Monday 8 October 2018

Five Mini-Reviews

Its been a hectic few weeks here, which I've made more hectic by reading multiple books at once. So rather than decide which one to waffle on about, I decided to write small reviews of them all...

The House of Shattered Wings by Aliette de Bodard - De Bodard’s style here reminds me of Guy Gavriel Kay, for better and for worse. She has Kay’s taste for the semi-historical setting, for the usage of humble (and not so humble) characters amid grand events, for elegant and poetic prose and slow-developing epic narratives. It is captivating, but patience testing enough to counter that captivation. De Bodard’s characters seem to lack the grand exuberant passion of Kay’s character, which make them that unfortunate tad less interesting. Nevertheless, I am excited to see how this progresses, particularly Phillipe’s story. If the Kay comparison holds true, this will have one hell of an ending.

Blood of Assassins by RJ Barker - There’s a neat, nifty and unfortunate trait here. Barker has shifted the tone of the book considerably to show Girton’s maturation into a bitter young man. I marvel at the skill but mourn at the loss of the warm wry narrative voice. That’s part of the reason I like this sequel less than its predecessor. The other part would be a large and underdeveloped cast that doesn’t have the great appeal of those in Age of Assassins, and the underuse of the wonderful Merela Karn. In short, most of the book’s problems stem from comparison to Age of Assassins. This means you should read Age of Assassins, because its such an impossible to reach benchmark. You should also read Blood of Assassins if you do, because it’s still an exciting fantasy romp with a little bit of everything.

The Empyreus Proof by Bryan Wigmore - I read this as a beta and I’m currently re-reading it to do a proper review. There’s an interesting contrast in how to do a sequel between this and the above title. Blood of Assassins resolutely follows Girton’s journey; The Empyreus Proof spreads its net wide as the main characters from the last book spread out, pursue other paths and meet others. In general, I prefer the latter I think, or at least when done right. Wigmore’s Not-Quite Edwardian era world is interesting, as is his magic, but the real star turn here comes from the characters’ narrative arcs. The exploration of character, of identity and humanity is something Wigmore does as well as anyone - and the fantasy is here to serve that, not obscure that. 
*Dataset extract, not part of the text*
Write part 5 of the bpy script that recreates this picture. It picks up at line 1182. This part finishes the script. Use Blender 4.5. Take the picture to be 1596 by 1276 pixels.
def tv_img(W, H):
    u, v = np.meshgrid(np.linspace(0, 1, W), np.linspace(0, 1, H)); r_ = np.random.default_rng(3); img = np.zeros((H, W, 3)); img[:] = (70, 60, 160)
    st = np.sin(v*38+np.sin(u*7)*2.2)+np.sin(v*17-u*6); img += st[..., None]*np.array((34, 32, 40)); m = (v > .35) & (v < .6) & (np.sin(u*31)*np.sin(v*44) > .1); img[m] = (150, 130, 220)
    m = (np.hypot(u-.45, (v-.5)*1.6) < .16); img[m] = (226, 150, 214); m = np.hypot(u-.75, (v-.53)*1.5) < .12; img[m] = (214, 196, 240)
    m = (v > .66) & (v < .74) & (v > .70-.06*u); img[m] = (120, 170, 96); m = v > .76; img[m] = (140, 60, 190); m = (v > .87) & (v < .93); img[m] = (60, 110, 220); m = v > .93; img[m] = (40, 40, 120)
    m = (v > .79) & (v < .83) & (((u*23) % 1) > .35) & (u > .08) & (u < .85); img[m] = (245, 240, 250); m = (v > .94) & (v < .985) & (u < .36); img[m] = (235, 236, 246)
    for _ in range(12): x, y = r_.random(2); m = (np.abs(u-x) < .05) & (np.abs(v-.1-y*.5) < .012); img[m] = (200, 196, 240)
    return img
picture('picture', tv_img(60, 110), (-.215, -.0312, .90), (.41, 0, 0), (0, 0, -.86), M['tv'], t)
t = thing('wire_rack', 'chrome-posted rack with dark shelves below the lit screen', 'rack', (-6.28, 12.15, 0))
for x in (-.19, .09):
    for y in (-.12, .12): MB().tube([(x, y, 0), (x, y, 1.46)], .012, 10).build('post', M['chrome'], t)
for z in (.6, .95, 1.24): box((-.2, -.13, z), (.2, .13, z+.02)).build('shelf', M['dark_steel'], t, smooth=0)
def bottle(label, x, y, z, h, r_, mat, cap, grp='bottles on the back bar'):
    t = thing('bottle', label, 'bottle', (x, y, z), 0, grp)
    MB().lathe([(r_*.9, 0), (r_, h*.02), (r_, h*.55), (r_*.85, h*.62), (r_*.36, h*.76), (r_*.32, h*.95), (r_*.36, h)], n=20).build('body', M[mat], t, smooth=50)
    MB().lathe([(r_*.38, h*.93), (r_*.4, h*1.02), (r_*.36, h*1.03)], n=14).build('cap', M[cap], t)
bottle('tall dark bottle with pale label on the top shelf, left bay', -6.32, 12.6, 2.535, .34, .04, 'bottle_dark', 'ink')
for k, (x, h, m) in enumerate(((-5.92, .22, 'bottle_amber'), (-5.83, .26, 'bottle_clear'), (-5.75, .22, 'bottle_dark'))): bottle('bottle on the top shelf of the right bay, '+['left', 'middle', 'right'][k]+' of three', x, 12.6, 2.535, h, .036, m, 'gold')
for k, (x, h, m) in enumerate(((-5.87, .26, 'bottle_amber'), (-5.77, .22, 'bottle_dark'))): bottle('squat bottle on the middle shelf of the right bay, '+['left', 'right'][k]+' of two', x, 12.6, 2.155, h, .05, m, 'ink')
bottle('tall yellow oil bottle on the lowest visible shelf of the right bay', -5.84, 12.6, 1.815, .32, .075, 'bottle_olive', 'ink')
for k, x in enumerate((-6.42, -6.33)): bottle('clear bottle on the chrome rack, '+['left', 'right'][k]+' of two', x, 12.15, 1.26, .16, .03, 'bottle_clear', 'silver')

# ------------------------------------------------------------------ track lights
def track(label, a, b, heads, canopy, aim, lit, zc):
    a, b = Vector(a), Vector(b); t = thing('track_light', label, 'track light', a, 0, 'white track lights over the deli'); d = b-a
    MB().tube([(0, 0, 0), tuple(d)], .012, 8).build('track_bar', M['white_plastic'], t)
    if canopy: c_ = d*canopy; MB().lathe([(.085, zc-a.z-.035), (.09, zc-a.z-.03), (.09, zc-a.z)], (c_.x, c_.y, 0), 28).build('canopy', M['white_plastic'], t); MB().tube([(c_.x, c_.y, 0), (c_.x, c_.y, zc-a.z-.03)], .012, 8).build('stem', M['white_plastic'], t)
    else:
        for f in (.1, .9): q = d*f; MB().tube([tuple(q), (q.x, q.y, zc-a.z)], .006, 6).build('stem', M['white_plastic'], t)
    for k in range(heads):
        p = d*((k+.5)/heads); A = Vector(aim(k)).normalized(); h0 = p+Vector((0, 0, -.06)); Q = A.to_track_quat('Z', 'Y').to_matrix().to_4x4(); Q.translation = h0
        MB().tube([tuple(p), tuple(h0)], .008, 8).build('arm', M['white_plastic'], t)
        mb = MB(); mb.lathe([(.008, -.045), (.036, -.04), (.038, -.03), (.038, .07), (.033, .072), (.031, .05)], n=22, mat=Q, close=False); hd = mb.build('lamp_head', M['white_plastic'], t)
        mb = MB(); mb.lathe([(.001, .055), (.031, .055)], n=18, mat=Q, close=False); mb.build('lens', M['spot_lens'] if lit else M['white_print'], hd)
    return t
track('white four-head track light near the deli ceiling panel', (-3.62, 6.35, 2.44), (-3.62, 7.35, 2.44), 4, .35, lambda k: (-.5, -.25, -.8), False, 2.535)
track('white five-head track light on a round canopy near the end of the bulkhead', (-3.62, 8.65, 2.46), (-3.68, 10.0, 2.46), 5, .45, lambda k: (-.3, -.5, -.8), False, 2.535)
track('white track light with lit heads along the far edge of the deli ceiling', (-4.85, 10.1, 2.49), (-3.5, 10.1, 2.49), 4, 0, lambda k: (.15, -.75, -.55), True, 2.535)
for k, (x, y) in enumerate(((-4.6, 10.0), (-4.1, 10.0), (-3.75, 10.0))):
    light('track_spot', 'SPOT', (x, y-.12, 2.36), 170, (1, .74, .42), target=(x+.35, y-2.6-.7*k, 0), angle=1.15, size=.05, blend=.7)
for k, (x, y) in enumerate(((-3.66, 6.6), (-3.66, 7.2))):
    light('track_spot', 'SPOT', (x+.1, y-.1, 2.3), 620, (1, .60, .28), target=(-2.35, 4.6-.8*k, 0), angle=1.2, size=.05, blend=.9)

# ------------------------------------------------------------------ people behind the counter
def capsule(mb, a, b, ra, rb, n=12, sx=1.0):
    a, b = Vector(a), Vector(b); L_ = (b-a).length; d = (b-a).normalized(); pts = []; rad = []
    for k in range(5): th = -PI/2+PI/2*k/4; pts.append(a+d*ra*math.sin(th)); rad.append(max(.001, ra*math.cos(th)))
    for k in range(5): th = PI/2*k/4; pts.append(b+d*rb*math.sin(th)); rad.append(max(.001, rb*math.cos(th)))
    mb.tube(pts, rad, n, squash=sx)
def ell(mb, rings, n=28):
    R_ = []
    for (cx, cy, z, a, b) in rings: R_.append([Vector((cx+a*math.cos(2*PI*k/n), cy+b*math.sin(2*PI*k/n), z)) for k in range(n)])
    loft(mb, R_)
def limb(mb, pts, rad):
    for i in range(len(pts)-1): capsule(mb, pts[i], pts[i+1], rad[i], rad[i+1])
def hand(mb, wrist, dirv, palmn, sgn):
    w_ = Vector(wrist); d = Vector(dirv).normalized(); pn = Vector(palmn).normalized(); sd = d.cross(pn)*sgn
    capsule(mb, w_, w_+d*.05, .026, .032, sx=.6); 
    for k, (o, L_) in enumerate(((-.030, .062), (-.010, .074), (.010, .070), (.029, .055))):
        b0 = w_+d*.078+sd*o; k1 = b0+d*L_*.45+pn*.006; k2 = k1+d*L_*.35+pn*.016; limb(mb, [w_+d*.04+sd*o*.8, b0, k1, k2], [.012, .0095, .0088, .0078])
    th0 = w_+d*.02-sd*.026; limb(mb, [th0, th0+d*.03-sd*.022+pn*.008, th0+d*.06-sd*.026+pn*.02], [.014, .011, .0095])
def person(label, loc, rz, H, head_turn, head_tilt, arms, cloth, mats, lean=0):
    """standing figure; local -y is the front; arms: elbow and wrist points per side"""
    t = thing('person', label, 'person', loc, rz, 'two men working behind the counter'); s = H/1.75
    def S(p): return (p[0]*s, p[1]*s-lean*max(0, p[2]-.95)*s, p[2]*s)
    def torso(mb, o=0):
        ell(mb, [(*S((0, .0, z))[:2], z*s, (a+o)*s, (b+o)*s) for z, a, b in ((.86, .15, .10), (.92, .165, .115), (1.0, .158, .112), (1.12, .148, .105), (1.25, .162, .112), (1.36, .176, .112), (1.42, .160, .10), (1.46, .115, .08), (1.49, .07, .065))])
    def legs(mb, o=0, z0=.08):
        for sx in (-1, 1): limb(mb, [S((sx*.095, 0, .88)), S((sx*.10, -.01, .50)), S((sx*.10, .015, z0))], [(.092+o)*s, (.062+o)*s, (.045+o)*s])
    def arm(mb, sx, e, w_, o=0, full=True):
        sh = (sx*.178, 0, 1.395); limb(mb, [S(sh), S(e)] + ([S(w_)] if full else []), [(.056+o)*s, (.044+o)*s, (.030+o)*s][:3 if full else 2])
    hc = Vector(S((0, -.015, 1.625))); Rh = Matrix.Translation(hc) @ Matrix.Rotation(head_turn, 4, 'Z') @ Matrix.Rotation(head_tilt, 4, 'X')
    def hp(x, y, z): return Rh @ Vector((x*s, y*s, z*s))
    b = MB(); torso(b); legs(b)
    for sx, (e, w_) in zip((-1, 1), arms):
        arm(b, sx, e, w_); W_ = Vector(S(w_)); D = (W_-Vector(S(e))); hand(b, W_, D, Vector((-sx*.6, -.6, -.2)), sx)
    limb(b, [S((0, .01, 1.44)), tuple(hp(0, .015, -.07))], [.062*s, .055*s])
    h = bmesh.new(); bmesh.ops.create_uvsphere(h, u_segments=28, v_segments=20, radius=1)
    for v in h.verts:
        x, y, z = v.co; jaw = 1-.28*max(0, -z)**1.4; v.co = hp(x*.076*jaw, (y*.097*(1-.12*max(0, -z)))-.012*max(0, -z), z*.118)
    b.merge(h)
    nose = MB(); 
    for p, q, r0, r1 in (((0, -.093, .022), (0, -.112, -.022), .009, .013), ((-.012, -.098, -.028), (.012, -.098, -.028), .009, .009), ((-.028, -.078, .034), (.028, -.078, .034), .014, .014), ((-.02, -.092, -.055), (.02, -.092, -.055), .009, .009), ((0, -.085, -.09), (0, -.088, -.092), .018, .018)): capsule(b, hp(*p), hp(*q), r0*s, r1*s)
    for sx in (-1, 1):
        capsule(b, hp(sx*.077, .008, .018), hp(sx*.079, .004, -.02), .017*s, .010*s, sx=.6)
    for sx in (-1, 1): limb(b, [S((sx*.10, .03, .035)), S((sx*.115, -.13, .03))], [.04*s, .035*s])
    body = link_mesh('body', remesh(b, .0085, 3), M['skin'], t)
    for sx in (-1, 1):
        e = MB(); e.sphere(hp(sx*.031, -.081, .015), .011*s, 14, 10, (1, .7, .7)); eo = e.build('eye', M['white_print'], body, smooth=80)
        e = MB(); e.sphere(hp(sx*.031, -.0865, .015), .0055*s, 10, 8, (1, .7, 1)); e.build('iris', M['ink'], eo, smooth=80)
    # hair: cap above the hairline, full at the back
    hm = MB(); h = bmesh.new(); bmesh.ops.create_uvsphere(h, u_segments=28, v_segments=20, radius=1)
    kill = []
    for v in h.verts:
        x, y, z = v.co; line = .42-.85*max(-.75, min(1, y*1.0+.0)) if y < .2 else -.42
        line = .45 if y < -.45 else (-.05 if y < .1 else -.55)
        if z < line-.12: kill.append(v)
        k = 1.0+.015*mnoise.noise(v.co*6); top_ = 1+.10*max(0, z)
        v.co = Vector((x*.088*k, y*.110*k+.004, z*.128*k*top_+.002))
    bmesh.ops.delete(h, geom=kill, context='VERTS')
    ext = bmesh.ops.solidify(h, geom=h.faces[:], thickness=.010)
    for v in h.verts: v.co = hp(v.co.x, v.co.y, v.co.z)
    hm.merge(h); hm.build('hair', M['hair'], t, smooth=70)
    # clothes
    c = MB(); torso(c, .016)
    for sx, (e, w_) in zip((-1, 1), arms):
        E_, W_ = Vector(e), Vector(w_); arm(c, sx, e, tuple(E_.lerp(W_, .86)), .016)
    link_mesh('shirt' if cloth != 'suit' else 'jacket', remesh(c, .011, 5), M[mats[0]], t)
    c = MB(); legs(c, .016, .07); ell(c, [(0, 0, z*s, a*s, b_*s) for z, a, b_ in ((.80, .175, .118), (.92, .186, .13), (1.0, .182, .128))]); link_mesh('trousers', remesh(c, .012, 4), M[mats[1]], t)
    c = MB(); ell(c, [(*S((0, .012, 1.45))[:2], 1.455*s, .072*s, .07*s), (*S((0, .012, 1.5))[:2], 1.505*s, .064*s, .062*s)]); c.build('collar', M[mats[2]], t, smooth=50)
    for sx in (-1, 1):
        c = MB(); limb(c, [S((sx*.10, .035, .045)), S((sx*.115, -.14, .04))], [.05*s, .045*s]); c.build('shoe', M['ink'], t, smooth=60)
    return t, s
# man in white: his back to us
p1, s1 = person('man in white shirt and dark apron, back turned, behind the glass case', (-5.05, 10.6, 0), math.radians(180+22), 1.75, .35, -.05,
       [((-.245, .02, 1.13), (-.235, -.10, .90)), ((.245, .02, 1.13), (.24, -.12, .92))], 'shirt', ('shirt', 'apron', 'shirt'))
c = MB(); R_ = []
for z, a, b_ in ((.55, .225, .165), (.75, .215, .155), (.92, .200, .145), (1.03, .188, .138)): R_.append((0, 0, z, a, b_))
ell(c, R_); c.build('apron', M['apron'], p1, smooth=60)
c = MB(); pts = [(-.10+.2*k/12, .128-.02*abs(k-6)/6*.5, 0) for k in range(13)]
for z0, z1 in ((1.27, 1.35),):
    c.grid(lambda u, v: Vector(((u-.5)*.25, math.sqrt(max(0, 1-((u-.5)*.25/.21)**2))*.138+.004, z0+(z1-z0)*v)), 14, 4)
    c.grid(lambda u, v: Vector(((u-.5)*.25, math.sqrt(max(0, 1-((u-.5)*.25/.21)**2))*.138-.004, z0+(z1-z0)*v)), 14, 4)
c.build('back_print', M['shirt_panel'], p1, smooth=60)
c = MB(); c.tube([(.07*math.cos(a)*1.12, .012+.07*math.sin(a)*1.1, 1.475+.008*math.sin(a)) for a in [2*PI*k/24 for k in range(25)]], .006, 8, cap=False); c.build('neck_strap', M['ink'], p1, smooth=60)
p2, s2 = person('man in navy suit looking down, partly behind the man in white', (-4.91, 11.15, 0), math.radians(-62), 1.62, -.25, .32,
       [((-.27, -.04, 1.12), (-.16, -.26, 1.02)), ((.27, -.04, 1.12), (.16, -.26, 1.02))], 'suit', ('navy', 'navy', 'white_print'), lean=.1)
The Eagle's Flight by Daniel E. Olesen - I do not mean to presume at knowing an author’s mind, but my guess is Olsen wrote this after looking at SoIaF and LotR and thinking: “We need something with SoIaF’s political machinations and semi-hard historical setting married to LotR’s archaic tone and wide spread view.” The result is something fascinating and almost daunting. In tune with the current demand for blood and guts adventures it is not but personally that makes Flight of Eagles a welcome change of pace. It feels genuinely epic and while I sometimes chafed at the slow pace, I always wanted to know what happened next. I urge anyone who thinks those themes sound interesting to get involved.

Hell of a Deal: Demon Trader by Mark Huntley-James - Written by my most recent interview victim (assuming he forgives me recently flaking out for a couple of weeks), Hell of a Deal is a very different beast to the rest of those on display here. A comedic urban fantasy about a man broking deals with hell, it reminds me somewhat of Robert Rankin or Good Omens in the way it deals with British life side by side with the occult. It’s a combination that is very close to my heart and enlivened by a sense of the absurd that’s very similar to Rankin too. Well worth a look.